Beim VfB Stuttgart ist Walter mit seinem Konzept gescheitert

Sein damaliger Auftrag war quasi derselbe wie jetzt beim HSV. Walter sollte einem verkrusteten Traditionsklub eine Philosophie überstülpen, junge Spieler entwickeln, und, nicht zu vergessen: den Aufstieg in die erste Liga bewerkstelligen. Nach einem fulminanten Start wurde ihm das beim VfB aber nicht mehr zugetraut. Die Zweitliga-Kollegen schienen seinen Fußball entschlüsselt zu haben, bis zuletzt war Walter aber keinen Millimeter von seiner Idee abgewichen. "Mir eilt ja ein Ruf voraus", sagte er bei seiner Vorstellung, und ja, es sei schon "richtig, dass ich gerne den Ball habe". Die freie Zeit habe er aber genutzt, um diverse Dinge zu überdenken, die damals hinderlich gewesen seien. "Sich verbessern" sei das Ansinnen gewesen, sagte Walter, "aber ohne sich dabei zu verbiegen."

Zuvor hatte er erfolgreich in der zweiten Liga bei Holstein Kiel gearbeitet, doch mindestens genauso relevant für die HSV-Verantwortlichen um Sportvorstand Jonas Boldt war, dass Walter auch auf reichhaltige Expertise als Nachwuchscoach zurückblicken kann. Walter trainierte die U 19 des Karlsruher SC, später wurde er Meister mit der U 17 des FC Bayern und stieg zur U 23 auf. Als er München verließ, sparte er nicht mit Kritik am Klub und monierte etwa, dass dem Rekordmeister ein schlüssiges Konzept für die eigene Jugendarbeit fehle.

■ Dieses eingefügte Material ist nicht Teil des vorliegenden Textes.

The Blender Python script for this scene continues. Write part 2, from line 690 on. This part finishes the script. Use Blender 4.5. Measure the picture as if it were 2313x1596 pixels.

"Spieler fordern und fördern", so beschrieb Walter am Dienstag seine größte Stärke als Trainer. Auch das dürfte ganz im Sinne von Nachwuchsdirektor Hrubesch sein, der den HSV am liebsten zu einem ambitionierten Ausbildungsverein umgestalten möchte und sich an der Spitze des Profiteams nach jemandem sehnt, der diesen Weg mitträgt. Alles andere, das steht fest, war beim HSV zuletzt ja kolossal schiefgegangen.